Funnels, heatmaps, session recordings. Quantify what the qual surfaced — and find anomalies qual would miss.
What do we actually need to learn? What decisions will this research inform? I refuse to run research without a clear brief — it creates noise, not signal.
Method selection follows the question, not convention. I triangulate at least two sources — one to surface, one to confirm.
Interviews, observation, surveys — capturing raw data without interpretation. I keep analysis out of the room during research.
Affinity mapping, thematic coding, insight laddering. The goal: compress raw observations into patterns, and patterns into insights that have a "so what."
Insights are worthless without a receiver. I pair every insight with a strategic implication and an owner. Research ends when a decision gets made — not when the deck gets shared.
The line between designer and engineer is dissolving.
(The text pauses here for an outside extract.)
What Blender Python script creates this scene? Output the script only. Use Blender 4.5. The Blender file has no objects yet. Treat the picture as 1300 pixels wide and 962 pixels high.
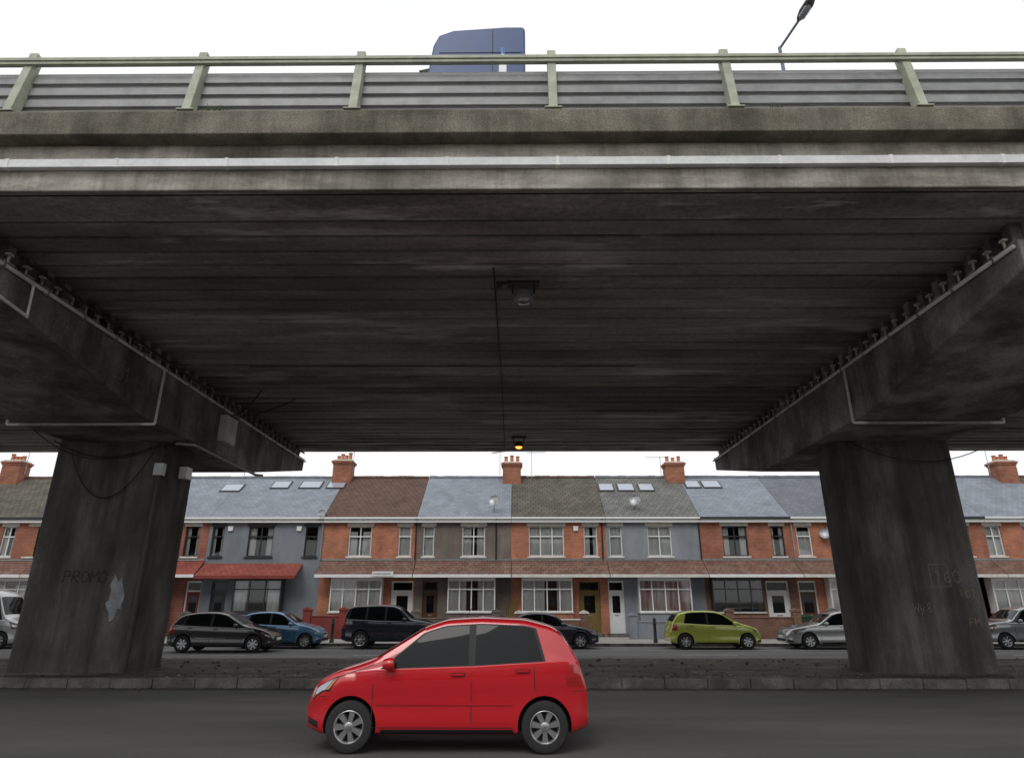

I think every serious designer needs to cross it — not to replace engineers, but to remove the translation layer between idea and reality.
What AI consistently cannot do is carry accountability. It cannot sit in a stakeholder room and navigate competing priorities. It cannot make the ethical trade-off between what the data suggests and what the community actually needs. It cannot be held responsible for a decision. At Bayer and Beryl, the moments that created real value weren't when I executed well — they were when I pushed back on the brief, reframed the problem, or surfaced something the team didn't want to hear. That kind of judgment doesn't come from training data. It comes from being human in the room.
Vibe coding is the practice of using AI as a real-time development partner — directing, reviewing, and iterating on code through natural language rather than writing every line from scratch. For a designer, the leverage is asymmetric: it collapses the time between idea and testable artifact from weeks to hours.
This isn't about replacing engineers. It's about removing the translation layer between what I'm thinking and what I can put in front of a user. When I can spin up a working prototype in an afternoon, I can test more assumptions, kill bad ideas faster, and arrive at better decisions before anyone writes a line of production code. This entire portfolio is a vibe coding artifact — built without an agency, without a developer, without a handoff.
My Vibe Coding Stack
My workflow: brief in natural language → AI generates a working base → I review, redirect, and refine in real time. The output is always mine. The velocity is AI-enabled.
A Note on Being New
The hiring assumption:
Experience = rigour. Seniority = quality. Years of practice = better judgment.
What actually happens:
Experience also means ingrained workflows, risk aversion, and slower iteration. The most dangerous thing in a fast-changing industry is a designer who's too confident in yesterday's playbook.
I've been told — sometimes directly, more often implicitly — that limited experience means limited judgment. I think that framing misunderstands what the current moment in design actually requires. The designers who will matter most in the next decade aren't the ones with the deepest pattern libraries built in a different era. They're the ones who can learn fast, unlearn faster, and use AI as a native collaborator rather than a novelty. I led research and strategy at Bayer within months of starting, redesigned a full platform at Beryl as the sole designer, and took a startup concept from zero to working prototype. What I lack in years, I more than compensate for in range, adaptability, and a refusal to treat convention as a constraint.